Description of the task>
Start at the first line of the material below and retype each line through the one containing "C = S.collection", exactly.
┄┄┄┄┄┄┄┄┄┄
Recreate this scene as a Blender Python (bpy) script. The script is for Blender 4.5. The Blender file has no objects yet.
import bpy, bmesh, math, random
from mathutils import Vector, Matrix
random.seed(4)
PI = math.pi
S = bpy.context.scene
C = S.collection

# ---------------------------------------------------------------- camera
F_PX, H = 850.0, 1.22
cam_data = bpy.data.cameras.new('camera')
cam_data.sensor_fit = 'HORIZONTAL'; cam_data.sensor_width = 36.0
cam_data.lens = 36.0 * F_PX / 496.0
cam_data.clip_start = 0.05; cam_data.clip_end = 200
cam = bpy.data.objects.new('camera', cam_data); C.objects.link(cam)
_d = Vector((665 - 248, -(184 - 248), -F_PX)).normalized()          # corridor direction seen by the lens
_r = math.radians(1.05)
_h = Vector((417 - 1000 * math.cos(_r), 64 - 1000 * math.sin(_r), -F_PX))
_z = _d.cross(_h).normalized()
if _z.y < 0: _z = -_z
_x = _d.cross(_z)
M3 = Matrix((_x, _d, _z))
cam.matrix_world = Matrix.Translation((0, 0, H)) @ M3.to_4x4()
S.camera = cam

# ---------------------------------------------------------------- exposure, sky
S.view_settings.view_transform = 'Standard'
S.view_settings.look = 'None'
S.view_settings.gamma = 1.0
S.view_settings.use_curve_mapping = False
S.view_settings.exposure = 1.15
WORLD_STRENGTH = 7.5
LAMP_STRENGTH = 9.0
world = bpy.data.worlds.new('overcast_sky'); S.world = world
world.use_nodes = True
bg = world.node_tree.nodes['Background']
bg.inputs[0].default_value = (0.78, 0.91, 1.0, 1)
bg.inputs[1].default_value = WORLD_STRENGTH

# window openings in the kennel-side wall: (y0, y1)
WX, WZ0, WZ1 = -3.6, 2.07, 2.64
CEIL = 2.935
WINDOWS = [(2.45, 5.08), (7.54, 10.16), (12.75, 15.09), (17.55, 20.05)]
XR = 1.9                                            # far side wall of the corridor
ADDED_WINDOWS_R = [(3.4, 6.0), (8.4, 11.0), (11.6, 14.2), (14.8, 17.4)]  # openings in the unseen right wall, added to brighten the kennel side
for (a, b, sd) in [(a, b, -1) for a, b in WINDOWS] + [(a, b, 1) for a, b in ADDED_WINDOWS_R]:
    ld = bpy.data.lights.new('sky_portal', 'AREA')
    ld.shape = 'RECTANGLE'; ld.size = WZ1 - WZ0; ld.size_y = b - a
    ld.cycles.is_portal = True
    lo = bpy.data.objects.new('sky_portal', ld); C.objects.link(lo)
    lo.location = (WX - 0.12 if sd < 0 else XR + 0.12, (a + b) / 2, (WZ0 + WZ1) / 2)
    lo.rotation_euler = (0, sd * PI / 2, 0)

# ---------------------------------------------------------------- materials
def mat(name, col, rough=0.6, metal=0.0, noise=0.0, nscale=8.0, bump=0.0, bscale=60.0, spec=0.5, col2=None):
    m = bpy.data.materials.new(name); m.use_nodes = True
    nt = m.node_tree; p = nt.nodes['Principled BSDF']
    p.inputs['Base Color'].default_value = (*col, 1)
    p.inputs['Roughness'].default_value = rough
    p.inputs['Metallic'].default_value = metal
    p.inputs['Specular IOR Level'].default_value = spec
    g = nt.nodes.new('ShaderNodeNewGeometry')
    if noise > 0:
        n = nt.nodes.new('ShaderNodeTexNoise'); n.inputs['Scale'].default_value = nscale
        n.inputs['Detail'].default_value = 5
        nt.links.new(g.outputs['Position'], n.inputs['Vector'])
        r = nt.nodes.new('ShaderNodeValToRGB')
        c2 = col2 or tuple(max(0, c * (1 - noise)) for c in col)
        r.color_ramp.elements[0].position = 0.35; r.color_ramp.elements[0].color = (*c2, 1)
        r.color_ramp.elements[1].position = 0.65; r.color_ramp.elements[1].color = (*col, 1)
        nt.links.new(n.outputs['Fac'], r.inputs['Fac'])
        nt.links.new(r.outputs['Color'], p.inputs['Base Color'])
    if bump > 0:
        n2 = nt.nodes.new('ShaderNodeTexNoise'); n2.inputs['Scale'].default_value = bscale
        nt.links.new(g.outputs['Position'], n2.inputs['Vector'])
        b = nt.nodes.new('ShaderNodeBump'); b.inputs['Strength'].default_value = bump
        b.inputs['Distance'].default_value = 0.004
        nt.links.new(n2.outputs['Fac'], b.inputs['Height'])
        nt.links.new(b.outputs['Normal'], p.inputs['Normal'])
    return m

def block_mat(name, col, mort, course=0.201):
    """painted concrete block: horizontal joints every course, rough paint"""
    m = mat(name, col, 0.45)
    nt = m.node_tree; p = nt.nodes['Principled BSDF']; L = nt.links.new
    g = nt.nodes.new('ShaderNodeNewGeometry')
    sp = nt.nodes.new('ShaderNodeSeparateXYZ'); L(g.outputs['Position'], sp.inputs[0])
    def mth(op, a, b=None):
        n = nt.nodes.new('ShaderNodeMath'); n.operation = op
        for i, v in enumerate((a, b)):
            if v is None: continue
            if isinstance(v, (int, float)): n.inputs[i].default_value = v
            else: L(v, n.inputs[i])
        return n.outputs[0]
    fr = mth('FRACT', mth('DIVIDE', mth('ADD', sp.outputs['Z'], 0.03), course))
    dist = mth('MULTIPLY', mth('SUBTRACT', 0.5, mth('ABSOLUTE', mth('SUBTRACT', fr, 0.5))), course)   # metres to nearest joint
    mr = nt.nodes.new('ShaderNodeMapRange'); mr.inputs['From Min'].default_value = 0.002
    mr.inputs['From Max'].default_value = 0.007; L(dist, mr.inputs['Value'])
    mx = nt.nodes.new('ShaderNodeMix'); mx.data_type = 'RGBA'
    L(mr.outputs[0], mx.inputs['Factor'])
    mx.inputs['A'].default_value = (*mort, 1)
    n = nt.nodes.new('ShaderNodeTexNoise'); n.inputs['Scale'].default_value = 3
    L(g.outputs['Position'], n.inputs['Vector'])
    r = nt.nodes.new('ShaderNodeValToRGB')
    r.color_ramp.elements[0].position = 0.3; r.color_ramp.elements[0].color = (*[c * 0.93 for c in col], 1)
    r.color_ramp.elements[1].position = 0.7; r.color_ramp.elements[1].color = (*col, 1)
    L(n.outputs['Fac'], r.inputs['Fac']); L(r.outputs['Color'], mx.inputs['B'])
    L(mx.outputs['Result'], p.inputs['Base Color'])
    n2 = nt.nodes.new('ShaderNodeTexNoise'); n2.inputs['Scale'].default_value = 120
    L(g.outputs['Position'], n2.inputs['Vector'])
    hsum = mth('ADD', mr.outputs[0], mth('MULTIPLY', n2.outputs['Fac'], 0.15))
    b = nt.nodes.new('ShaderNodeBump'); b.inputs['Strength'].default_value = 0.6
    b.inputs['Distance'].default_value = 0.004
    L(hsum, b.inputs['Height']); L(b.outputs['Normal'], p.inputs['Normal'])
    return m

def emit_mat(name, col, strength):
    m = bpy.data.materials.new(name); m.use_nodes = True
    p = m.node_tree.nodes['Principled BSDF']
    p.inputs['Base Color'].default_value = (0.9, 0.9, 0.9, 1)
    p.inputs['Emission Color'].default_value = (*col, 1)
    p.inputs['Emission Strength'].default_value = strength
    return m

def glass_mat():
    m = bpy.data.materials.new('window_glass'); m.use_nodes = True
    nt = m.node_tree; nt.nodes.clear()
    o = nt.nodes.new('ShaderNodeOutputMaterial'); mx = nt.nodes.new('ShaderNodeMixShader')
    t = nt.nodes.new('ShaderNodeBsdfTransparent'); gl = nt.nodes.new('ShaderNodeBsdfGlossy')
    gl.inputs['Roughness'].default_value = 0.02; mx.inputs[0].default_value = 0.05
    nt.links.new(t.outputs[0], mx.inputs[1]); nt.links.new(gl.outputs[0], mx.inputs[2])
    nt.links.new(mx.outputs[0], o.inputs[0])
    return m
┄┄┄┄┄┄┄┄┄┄
Task answer>
Recreate this scene as a Blender Python (bpy) script. The script is for Blender 4.5. The Blender file has no objects yet.
import bpy, bmesh, math, random
from mathutils import Vector, Matrix
random.seed(4)
PI = math.pi
S = bpy.context.scene
C = S.collection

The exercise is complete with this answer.